### Task goal
Write out the data below in full. Keep it exact.

▼

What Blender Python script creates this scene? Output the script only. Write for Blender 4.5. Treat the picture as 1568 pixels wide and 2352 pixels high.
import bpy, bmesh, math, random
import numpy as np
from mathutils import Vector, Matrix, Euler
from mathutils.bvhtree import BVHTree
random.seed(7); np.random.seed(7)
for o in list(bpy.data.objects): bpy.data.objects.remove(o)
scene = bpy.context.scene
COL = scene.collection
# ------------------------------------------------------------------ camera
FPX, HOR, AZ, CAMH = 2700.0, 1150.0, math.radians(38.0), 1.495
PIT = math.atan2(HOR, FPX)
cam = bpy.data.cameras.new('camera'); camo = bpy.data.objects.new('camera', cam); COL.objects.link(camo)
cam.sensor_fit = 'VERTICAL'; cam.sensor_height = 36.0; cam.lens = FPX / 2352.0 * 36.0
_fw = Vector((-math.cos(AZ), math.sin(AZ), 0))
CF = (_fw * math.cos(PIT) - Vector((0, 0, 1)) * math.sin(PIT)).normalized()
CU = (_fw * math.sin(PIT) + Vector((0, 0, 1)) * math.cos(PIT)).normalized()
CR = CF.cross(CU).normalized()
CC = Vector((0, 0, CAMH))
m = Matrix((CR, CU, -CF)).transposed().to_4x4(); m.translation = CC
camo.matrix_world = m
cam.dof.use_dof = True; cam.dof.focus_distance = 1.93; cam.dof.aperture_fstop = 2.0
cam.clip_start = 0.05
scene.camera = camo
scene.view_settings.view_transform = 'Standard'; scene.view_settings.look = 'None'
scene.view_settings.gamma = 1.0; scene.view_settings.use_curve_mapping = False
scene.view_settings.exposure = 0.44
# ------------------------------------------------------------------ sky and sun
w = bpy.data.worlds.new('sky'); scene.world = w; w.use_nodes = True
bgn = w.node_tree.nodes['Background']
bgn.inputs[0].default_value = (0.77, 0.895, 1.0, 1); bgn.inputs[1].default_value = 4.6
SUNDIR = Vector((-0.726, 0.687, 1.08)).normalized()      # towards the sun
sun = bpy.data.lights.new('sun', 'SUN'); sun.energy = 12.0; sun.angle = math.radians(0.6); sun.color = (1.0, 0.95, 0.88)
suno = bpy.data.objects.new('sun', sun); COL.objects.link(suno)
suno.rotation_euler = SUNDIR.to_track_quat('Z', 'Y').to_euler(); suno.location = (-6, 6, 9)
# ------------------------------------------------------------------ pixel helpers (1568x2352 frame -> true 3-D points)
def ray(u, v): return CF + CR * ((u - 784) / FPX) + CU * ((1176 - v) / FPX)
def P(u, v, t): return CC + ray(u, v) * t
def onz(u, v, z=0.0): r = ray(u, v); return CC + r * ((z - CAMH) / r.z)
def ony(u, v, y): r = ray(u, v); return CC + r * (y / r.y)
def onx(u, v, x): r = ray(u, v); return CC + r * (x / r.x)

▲

### Solution to this task
What Blender Python script creates this scene? Output the script only. Write for Blender 4.5. Treat the picture as 1568 pixels wide and 2352 pixels high.
import bpy, bmesh, math, random
import numpy as np
from mathutils import Vector, Matrix, Euler
from mathutils.bvhtree import BVHTree
random.seed(7); np.random.seed(7)
for o in list(bpy.data.objects): bpy.data.objects.remove(o)
scene = bpy.context.scene
COL = scene.collection
# ------------------------------------------------------------------ camera
FPX, HOR, AZ, CAMH = 2700.0, 1150.0, math.radians(38.0), 1.495
PIT = math.atan2(HOR, FPX)
cam = bpy.data.cameras.new('camera'); camo = bpy.data.objects.new('camera', cam); COL.objects.link(camo)
cam.sensor_fit = 'VERTICAL'; cam.sensor_height = 36.0; cam.lens = FPX / 2352.0 * 36.0
_fw = Vector((-math.cos(AZ), math.sin(AZ), 0))
CF = (_fw * math.cos(PIT) - Vector((0, 0, 1)) * math.sin(PIT)).normalized()
CU = (_fw * math.sin(PIT) + Vector((0, 0, 1)) * math.cos(PIT)).normalized()
CR = CF.cross(CU).normalized()
CC = Vector((0, 0, CAMH))
m = Matrix((CR, CU, -CF)).transposed().to_4x4(); m.translation = CC
camo.matrix_world = m
cam.dof.use_dof = True; cam.dof.focus_distance = 1.93; cam.dof.aperture_fstop = 2.0
cam.clip_start = 0.05
scene.camera = camo
scene.view_settings.view_transform = 'Standard'; scene.view_settings.look = 'None'
scene.view_settings.gamma = 1.0; scene.view_settings.use_curve_mapping = False
scene.view_settings.exposure = 0.44
# ------------------------------------------------------------------ sky and sun
w = bpy.data.worlds.new('sky'); scene.world = w; w.use_nodes = True
bgn = w.node_tree.nodes['Background']
bgn.inputs[0].default_value = (0.77, 0.895, 1.0, 1); bgn.inputs[1].default_value = 4.6
SUNDIR = Vector((-0.726, 0.687, 1.08)).normalized()      # towards the sun
sun = bpy.data.lights.new('sun', 'SUN'); sun.energy = 12.0; sun.angle = math.radians(0.6); sun.color = (1.0, 0.95, 0.88)
suno = bpy.data.objects.new('sun', sun); COL.objects.link(suno)
suno.rotation_euler = SUNDIR.to_track_quat('Z', 'Y').to_euler(); suno.location = (-6, 6, 9)
# ------------------------------------------------------------------ pixel helpers (1568x2352 frame -> true 3-D points)
def ray(u, v): return CF + CR * ((u - 784) / FPX) + CU * ((1176 - v) / FPX)
def P(u, v, t): return CC + ray(u, v) * t
def onz(u, v, z=0.0): r = ray(u, v); return CC + r * ((z - CAMH) / r.z)
def ony(u, v, y): r = ray(u, v); return CC + r * (y / r.y)
def onx(u, v, x): r = ray(u, v); return CC + r * (x / r.x)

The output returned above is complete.